7. Bahasa itu mempunyai pakar tradisional dan modern.
8. Bahasa itu mempunyai kebijakan (policy) perencanaan yang dilakukan oleh individu atau kelompok yang cinta bahasanya.
9. Bahasa itu dihormati oleh pemakainya dan masyarakat pemakai Kelompok lain.
10. Bahasa itu mempunyai cirri kebangsaan atau nasional.
Ferdinand De Saussure (1922) seorang tokoh bahasa prancis berpendapat bahwa perencanaan bahasa perlu dilakukan secara berangsur-angsur dan berkesinambungan. Lebih lanjut Fishman (1977) mengatakan bahwa perencanaan bahasa akan berhasil apabila didukung oleh semua pihak khususnya pemerintah, pendidik, ahli bahasa, hakim, kalangan swasta dan rakyat sendiri. Dalam bukunya “advance in language planning” Fishman menekankan bahwa perencanaan bahasa dapat dikelompokan menjadi 2 bagian yaitu Perencanaan status dan perencanaan korpus. Perencanaan status adalah pemberian kedudukan yang jelas kepada suatu bahasa. Perencanaan korpus adalah usaha kodifikasi bahasa dalam rangka penyempurnaan bahasa sehingga bisa dipakai secara mantap baik secara lisan maupun tulis.
8. DIALEK
Dialek dibedakan:
1. Dialek regional
Yaitu ragam bahasa yang digunakan di daerah tertentu sehingga ia membedakan bahasa yang digunakan disuatu daerah dengan bahasa yang digunakan didaerah lain meski mereka berasal dari bahasa yang sama.


2. Dialek sosial
Yaitu dialek yang digunakan oleh Kelompok masyarakat tertentu atau yang menandai tingkat masyarakat tertentu. Contohnya dialek wanita dan dialek remaja.
3. Dialek temporal
Yaitu dialek yang digunakan pada kurun waktu tertentu.
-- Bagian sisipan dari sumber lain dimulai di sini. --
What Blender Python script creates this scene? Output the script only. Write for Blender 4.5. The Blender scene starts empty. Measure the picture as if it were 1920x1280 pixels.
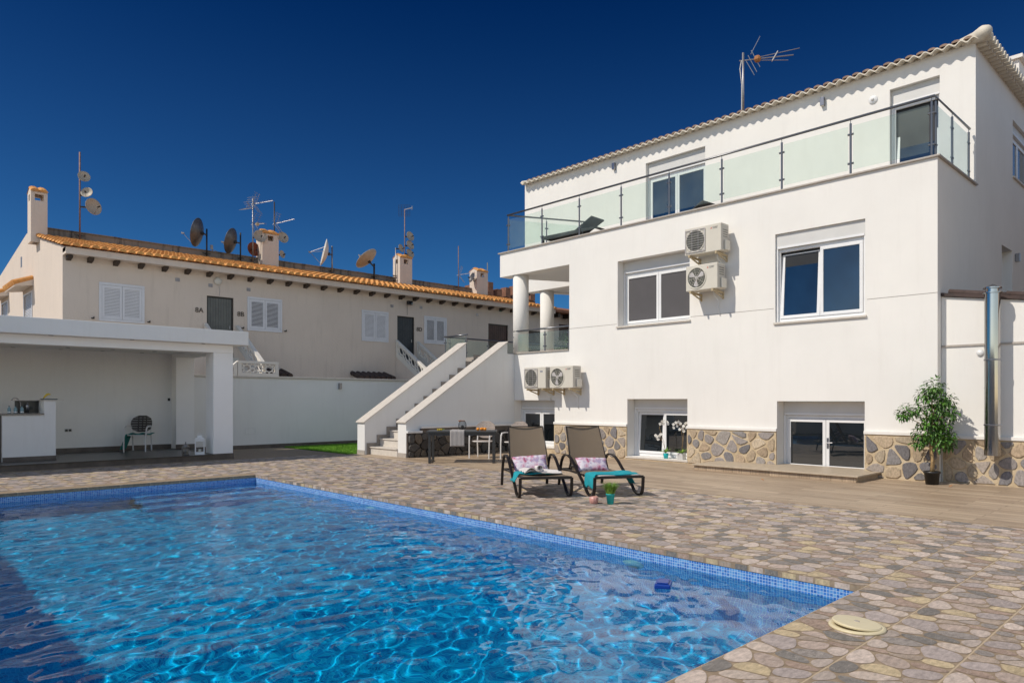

Contohnya dialek melayu zaman sriwijaya dan dialek melayu zaman Abdullah.
9. IDIOLEK
Yaitu keseluruhan ciri bahasa seseorang. Sekalipun kita semua berbahasa Indonesia, kita masing-masing memiliki cirri-ciri khas pribadi dalam pelafalan, tata bahasa, atau pilihan dan kekayaan kata.
10. RAGAM BAHASA
Ragam bahasa dalam bahasa Indonesia berjumlah sangat banyak. Sehingganya ragam bahasa dibagi atas dasar pokok pembicaraan, perantara pembicaraan, dan hubungan antar pembicara.
Ragam bahasa menurut pokok pembicaraan meliputi:
1) Ragam undang-undang
2) Ragam jurnalistik
3) Ragam ilmiah
4) Ragam sastra
Ragam bahasa menurut hubungan antarpembicara dibagi atas:
1) Ragam lisan, terdiri dari: ragam percakapan, ragam pidato, ragam kuliah, ragam panggung.
2) Ragam tulis, terdiri dari: ragam teknis, ragam undang-undang, ragam catatan, ragam surat menyurat.
Dalam kenyataanya, bahasa baku tidak dapat digunakan untuk segala keperluan, tetapi hanya untuk:
1. Komunikasi resmi
2. Wacana teknis
3. Pembicaraan didepan khalayak ramai
4. Pembicaraan dengan orang yang dihormati
Selain keempat penggunaan tersebut, dipakailah ragam bahasa tidak baku.